Intelligence, artificial and otherwise 

Moderating the session on AI was John Sack, Founding Director, HighWire Press, Inc., who introduced the session by "complaining" about slow traffic in Mountain View due to autonomous cars obeying all the traffic laws. This led him to wonder what impact AI will have on publishing. Predictive analysis determining what papers a journal should accept based on the number of citations it will garnish? Autonomous writing of articles? 

Bringing the discussion back to the present, Tahir Manoori, Founder, wisdom.ai, thinks that AI plays a role in manuscript acceptance, author disambiguation, keyword assignment, identification of bogus articles, and, yes, predicting citations. He distinguished between AI and blockchain. "AI is centralised intelligence. Blockchain is decentralised control." Thomas Lemberger, Deputy Head of Scientific Publications, EMBO, discussed the role of AI is disseminating knowledge. Graph databases, semantic search, smart figures, deep learning, and neural networks will change scholarly publishing. 

Richard Wynne, VP Sales and Marketing, Aries Systems Corp, considered the opportunities in peer review and workflow deriving from machine learning. AI, "the next digital frontier," can improve reproducibility, find peer reviewers, expand altmetrics, employ facial analysis, and improve usability. But there's the danger of "post traumatic AI stress disorder," which Gary Kasparov suffered from after losing his historic chess match to IBM's Deep Blue. Wynne also asked, rhetorically I think, what happens when we trust machines more than humans? 

APE is a publishing conference. Many presentations during APE2018 focused on the Open Science subset of Open Access (OA). In fact, if you weren't careful, you'd begin to think that OA was entirely about Open Science. However, sessions devoted to OA books, metadata, and digital humanities proved that relevance is ramping up outside of science as well as inside science. 
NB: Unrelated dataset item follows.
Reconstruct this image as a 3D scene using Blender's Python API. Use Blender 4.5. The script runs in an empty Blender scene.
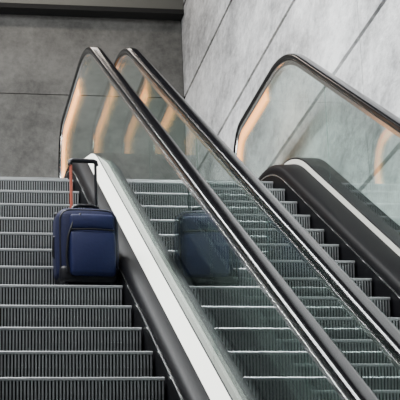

Although there were librarians in the audience and a few appeared as speakers, how ramping up relevance applied to them was largely not addressed. One issue not resolved was that of trust. There is distrust between librarians and publishers and disagreement about what technologies are trustworthy. Although no additional bullet holes appeared in Leibniz Hall, holes in publishing and library attitudes, behaviours and beliefs appeared.